Simulacre d'autorité depuis l'été dernier
Il y a presque deux ans jour pour jour, le PSG pensait ouvrir la page la plus glorieuse de son histoire. Il s’est en réalité tiré une balle dans le pied. La saga Mbappé étant aussi longue et rebondissante que la série «The Walking Dead», il est de bon ton de rappeler que l’ancien Monégasque souhaitait déjà s’en aller avant de signer sa prolongation. Le dossier avait pris une tournure politique (le président français, Emmanuel Macron, est directement intervenu) et géopolitique (le Qatar n’envisageait pas un instant de laisser filer la nouvelle icône du ballon rond avant sa Coupe du monde), au point que le PSG avait dû déployer des moyens hors norme afin d’infléchir sa position. En agissant ainsi, il a créé un monstre.
Paris avait recruté un espoir en 2017, il a façonné un joueur tout-puissant. Et s’est donc placé lui-même dans l’incapacité de le régir. Il lui a fallu se retrouver dans un cul-de-sac pour s’en rendre compte. Il était trop tard, cependant. Le club s’est alors inventé une posture de durcissement à contretemps. Et franchement inutile, sachant l’avenir de Mbappé écrit. Ce dernier a fait les frais d’un simulacre d’autorité: mis au ban l’été dernier suite à son refus de prolonger, puis réintégré avec l’étiquette d’élément lambda de l’effectif. Dans le prolongement de sa direction, Luis Enrique a également singé une supériorité hiérarchique. Laquelle atteint des sommets de ridicule depuis que «KM7» a manifesté sa décision de rejoindre le Real Madrid en fin de saison. Son entraîneur a dès lors trouvé le «courage» de le remplacer en cours de match, notamment à Marseille et Monaco, voire l’installer sur le banc au coup d’envoi. Il n’a curieusement pas eu la même poigne en Ligue des champions, où l’attaquant a disputé l’intégralité de chaque rencontre.

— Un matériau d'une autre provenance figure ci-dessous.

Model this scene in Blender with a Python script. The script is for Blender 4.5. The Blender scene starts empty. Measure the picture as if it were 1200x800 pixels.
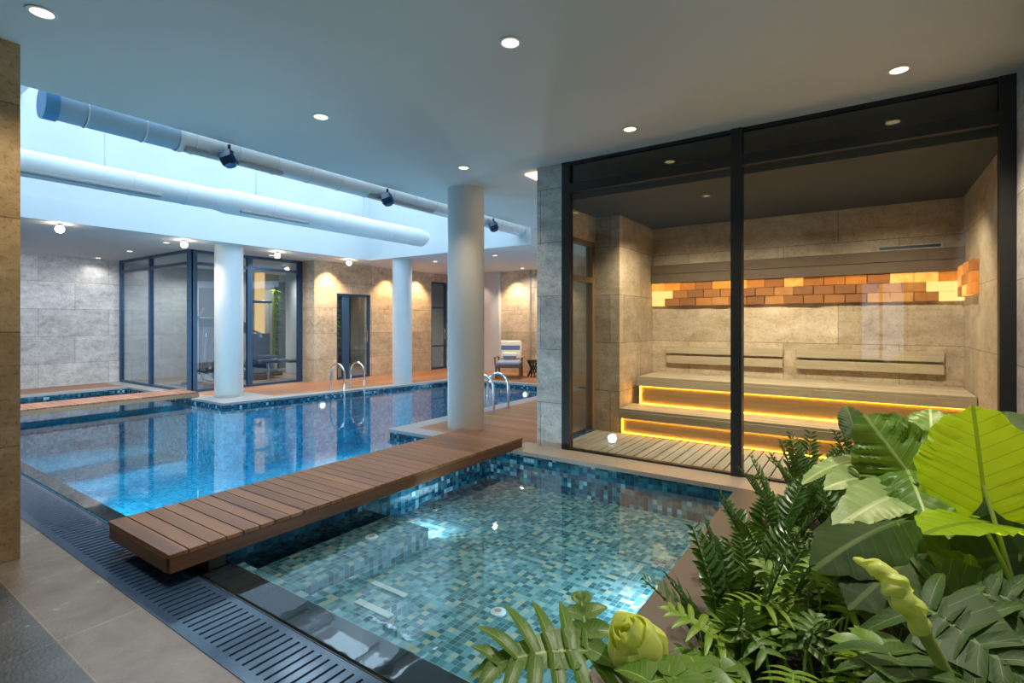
import bpy, math, random
from mathutils import Vector, Matrix
R = math.radians
PI = math.pi
C = bpy.context.scene.collection
sc = bpy.context.scene
rnd = random.Random(11)

# ------------------------------------------------------------------ camera
F = 607.5                      # focal length in pixels of the 1200 px wide frame
YAW = math.atan(417.0 / F)
CA, SA = math.cos(YAW), math.sin(YAW)
EYE = 1.5
cam_d = bpy.data.cameras.new('camera')
cam = bpy.data.objects.new('camera', cam_d)
C.objects.link(cam)
cam.location = (0, 0, EYE)
cam.rotation_euler = (PI / 2, 0, YAW - PI / 2)
cam_d.sensor_width = 36
cam_d.lens = 36 * F / 1200
cam_d.shift_y = -22 / 1200
cam_d.clip_start = 0.05
sc.camera = cam


def at(u, v, t):
    """World point at depth t along the view through a photo pixel (for setting out leaves)."""
    l = (u - 600) / F
    return Vector((t * (CA + l * SA), t * (SA - l * CA), EYE - (v - 378) / F * t))


# ------------------------------------------------------------------ mesh builder
class MB:
    def __init__(s):
        s.v, s.f, s.uv = [], [], {}

    def quad(s, a, b, c, d):
        n = len(s.v)
        s.v += [tuple(a), tuple(b), tuple(c), tuple(d)]
        s.f.append((n, n + 1, n + 2, n + 3))

    def box(s, x0, x1, y0, y1, z0, z1):
        n = len(s.v)
        s.v += [(x0, y0, z0), (x1, y0, z0), (x1, y1, z0), (x0, y1, z0), (x0, y0, z1), (x1, y0, z1), (x1, y1, z1), (x0, y1, z1)]
        for q in ((0, 3, 2, 1), (4, 5, 6, 7), (0, 1, 5, 4), (1, 2, 6, 5), (2, 3, 7, 6), (3, 0, 4, 7)):
            s.f.append(tuple(n + i for i in q))
        return s

    def bev(s, x0, x1, y0, y1, z0, z1, b=0.01):
        """Box with chamfered edges."""
        n = len(s.v)
        xs, ys, zs = (x0, x1), (y0, y1), (z0, z1)
        idx = {}
        for i in (0, 1):
            for j in (0, 1):
                for k in (0, 1):
                    sx, sy, sz = (1 - 2 * i) * b, (1 - 2 * j) * b, (1 - 2 * k) * b
                    for ax in range(3):
                        p = [xs[i] + sx, ys[j] + sy, zs[k] + sz]
                        p[ax] = (xs[i], ys[j], zs[k])[ax]
                        idx[(i, j, k, ax)] = len(s.v)
                        s.v.append(tuple(p))
        g = lambda i, j, k, a: idx[(i, j, k, a)]
        for i in (0, 1):
            q = [g(i, 0, 0, 0), g(i, 1, 0, 0), g(i, 1, 1, 0), g(i, 0, 1, 0)]
            s.f.append(tuple(q if i else q[::-1]))
            q = [g(0, i, 0, 1), g(1, i, 0, 1), g(1, i, 1, 1), g(0, i, 1, 1)]
            s.f.append(tuple(q[::-1] if i else q))
            q = [g(0, 0, i, 2), g(1, 0, i, 2), g(1, 1, i, 2), g(0, 1, i, 2)]
            s.f.append(tuple(q if i else q[::-1]))
        for i in (0, 1):
            for j in (0, 1):
                s.f.append((g(i, j, 0, 0), g(i, j, 0, 1), g(i, j, 1, 1), g(i, j, 1, 0)))
                s.f.append((g(i, 0, j, 0), g(i, 0, j, 2), g(i, 1, j, 2), g(i, 1, j, 0)))
                s.f.append((g(0, i, j, 1), g(0, i, j, 2), g(1, i, j, 2), g(1, i, j, 1)))
        for i in (0, 1):
            for j in (0, 1):
                for k in (0, 1):
                    s.f.append((g(i, j, k, 0), g(i, j, k, 1), g(i, j, k, 2)))
        return s

    def prism(s, poly, z0, z1):
        n, k = len(s.v), len(poly)
        s.v += [(p[0], p[1], z0) for p in poly] + [(p[0], p[1], z1) for p in poly]
        s.f.append(tuple(n + i for i in range(k))[::-1])
        s.f.append(tuple(n + k + i for i in range(k)))
        for i in range(k):
            j = (i + 1) % k
            s.f.append((n + i, n + j, n + k + j, n + k + i))
        return s

    def tube(s, pts, r, seg=8, cap=True):
        pts = [Vector(p) for p in pts]
        rs = r if isinstance(r, (list, tuple)) else [r] * len(pts)
        n = len(s.v)
        up = None
        for i, p in enumerate(pts):
            d = (pts[min(i + 1, len(pts) - 1)] - pts[max(i - 1, 0)]).normalized()
            if up is None:
                up = Vector((0, 0, 1)) if abs(d.z) < .9 else Vector((1, 0, 0))
            a = d.cross(up)
            if a.length < 1e-6:
                a = d.cross(Vector((0, 1, 0)))
            a.normalize()
            b = a.cross(d).normalized()
            up = b
            for k in range(seg):
                w = 2 * PI * k / seg
                s.v.append(tuple(p + a * math.cos(w) * rs[i] + b * math.sin(w) * rs[i]))
        for i in range(len(pts) - 1):
            for k in range(seg):
                k2 = (k + 1) % seg
                s.f.append((n + i * seg + k, n + i * seg + k2, n + (i + 1) * seg + k2, n + (i + 1) * seg + k))
        if cap:
            s.f.append(tuple(n + k for k in range(seg))[::-1])
            m = n + (len(pts) - 1) * seg
            s.f.append(tuple(m + k for k in range(seg)))
        return s

    def lathe(s, prof, seg=24, cx=0, cy=0):
        n = len(s.v)
        for r, z in prof:
            for k in range(seg):
                w = 2 * PI * k / seg
                s.v.append((cx + r * math.cos(w), cy + r * math.sin(w), z))
        for i in range(len(prof) - 1):
            for k in range(seg):
                k2 = (k + 1) % seg
                s.f.append((n + i * seg + k, n + i * seg + k2, n + (i + 1) * seg + k2, n + (i + 1) * seg + k))
        s.f.append(tuple(n + k for k in range(seg))[::-1])
        m = n + (len(prof) - 1) * seg
        s.f.append(tuple(m + k for k in range(seg)))
        return s

    def add(s, co, uv=None):
        s.v.append(tuple(co))
        if uv is not None:
            s.uv[len(s.v) - 1] = uv
        return len(s.v) - 1

    def build(s, name, m, parent=None, smooth=False):
        me = bpy.data.meshes.new(name)
        org = Vector((0, 0, 0))
        me.from_pydata(s.v, [], s.f)
        if s.uv:
            l = me.uv_layers.new(name='UVMap')
            for lp in me.loops:
                l.data[lp.index].uv = s.uv.get(lp.vertex_index, (0, 0))
        me.materials.append(m)
        if smooth:
            me.polygons.foreach_set('use_smooth', [True] * len(me.polygons))
            try:
                me.set_sharp_from_angle(angle=R(40))
            except Exception:
                pass
        me.update()
        o = bpy.data.objects.new(name, me)
        C.objects.link(o)
        if parent is not None:
            o.parent = parent
        return o


def tag(o, label, cat, group=None, kind=None):
    o['label'] = label
    o['category'] = cat
    if group:
        o['group'] = group
    if kind:
        o['kind'] = kind
    return o


def thing(name, label, cat, loc=(0, 0, 0), rz=0, group=None):
    o = bpy.data.objects.new(name, None)
    o.empty_display_size = .1
    C.objects.link(o)
    o.location = loc
    o.rotation_euler = (0, 0, rz)
    return tag(o, label, cat, group)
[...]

Trois stars parties en conflit
En somme, le PSG a sabordé sa star par vengeance en la privant d’une préparation estivale correcte et en alimentant autour d’elle un climat toxique. Tout en conservant la même attente sur ses performances. Il y a là une situation paradoxale dont personne n’est sorti gagnant. Plutôt que d’accepter ses propres erreurs et former un mariage de raison pendant un an, le club parisien s’est entêté par fierté dans un conflit larvé. Cette saison, Kylian Mbappé est apparu plus que jamais déconnecté de son équipe, parce que son employeur l’a poussé dans ces conditions. Voilà pourquoi sa défaillance contre Dortmund ne doit pas lui être totalement imputée.

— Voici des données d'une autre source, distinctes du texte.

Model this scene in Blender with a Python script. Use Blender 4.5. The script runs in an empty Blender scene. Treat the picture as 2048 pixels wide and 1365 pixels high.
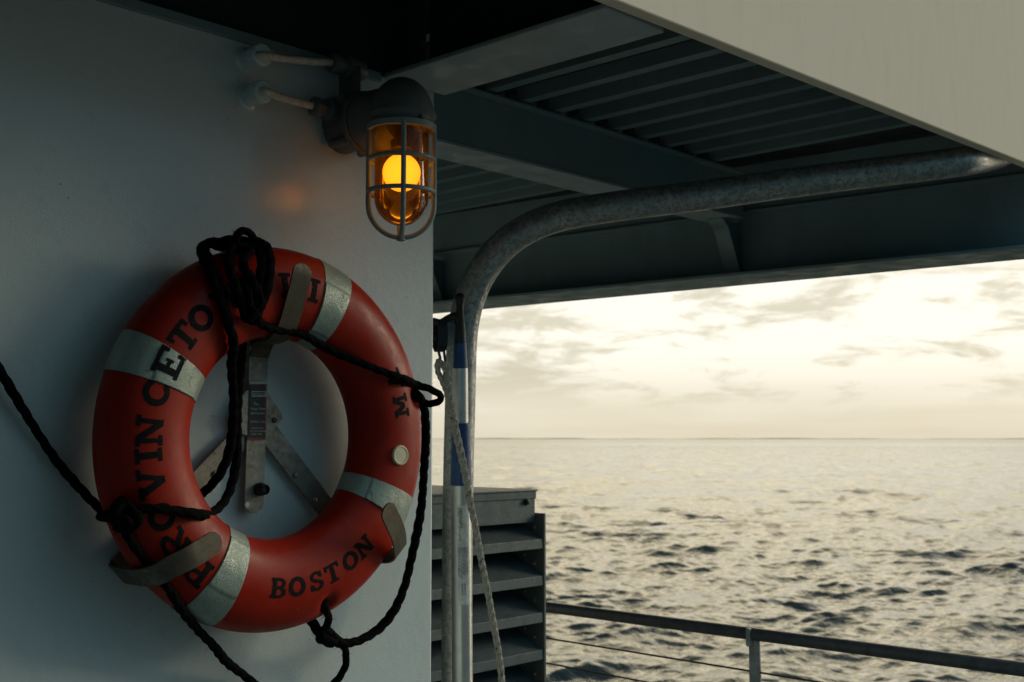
import bpy, math, random
import numpy as np
from mathutils import Vector, Matrix

random.seed(7)
rng = np.random.default_rng(11)
sc = bpy.context.scene
COL = sc.collection
V = Vector

# ------------------------------------------------------------------ camera
# ship frame: X runs along the deckhouse wall, Y outboard->inboard, Z up; the camera is the origin
FPX, CX, CY = 2350.0, 1024.0, 682.5
PSI = math.radians(42.9)
TH = math.atan(194.5 / FPX)
F0 = V((math.cos(PSI), math.sin(PSI), 0))
R_ = V((math.sin(PSI), -math.cos(PSI), 0))
F_ = F0 * math.cos(TH) + V((0, 0, math.sin(TH)))
U_ = R_.cross(F_)
cd = bpy.data.cameras.new('camera')
cam = bpy.data.objects.new('camera', cd)
COL.objects.link(cam)
cam.matrix_world = Matrix(((R_.x, U_.x, -F_.x, 0), (R_.y, U_.y, -F_.y, 0), (R_.z, U_.z, -F_.z, 0), (0, 0, 0, 1)))
cd.sensor_width = 36.0
cd.lens = FPX / 2048 * 36.0
cd.clip_start = 0.05
cd.clip_end = 40000
cd.dof.use_dof = True
cd.dof.focus_distance = 2.35
cd.dof.aperture_fstop = 8.0
sc.camera = cam

# ------------------------------------------------------------------ sky, sun, exposure
SUN_AZ, SUN_EL = math.radians(-23), math.radians(18)      # azimuth from +X towards +Y
SDIR = V((math.cos(SUN_EL) * math.cos(SUN_AZ), math.cos(SUN_EL) * math.sin(SUN_AZ), math.sin(SUN_EL)))
sun = bpy.data.lights.new('sun', 'SUN')
sun.energy = 1.3
sun.angle = math.radians(20)
sun.color = (1.0, 0.88, 0.64)
so = bpy.data.objects.new('sun', sun)
COL.objects.link(so)
so.rotation_euler = SDIR.to_track_quat('Z', 'Y').to_euler()
sc.view_settings.view_transform = 'Standard'
sc.view_settings.look = 'None'
sc.view_settings.exposure = 0.0
sc.view_settings.gamma = 1.0
sc.cycles.blur_glossy = 2.0
sc.cycles.sample_clamp_indirect = 2.0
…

Conséquence corollaire: Mbappé s’apprête à partir par la petite porte d’un club dont il est devenu le meilleur buteur historique, où il a forgé une grande partie de sa renommée planétaire ainsi que son palmarès. Sans avoir donné l’impression de conquérir au plus profond le cœur des supporters, fracturés au gré des querelles intestines. En 2021, le PSG s’imaginait changer de galaxie en composant un trio Kylian Mbappé - Lionel Messi - Neymar. Trois ans plus tard, l’objectif ultime n’a toujours pas été atteint et les trois vedettes se sont dirigées vers la sortie, toutes dans une atmosphère conflictuelle. Cela dit beaucoup de la culture du club.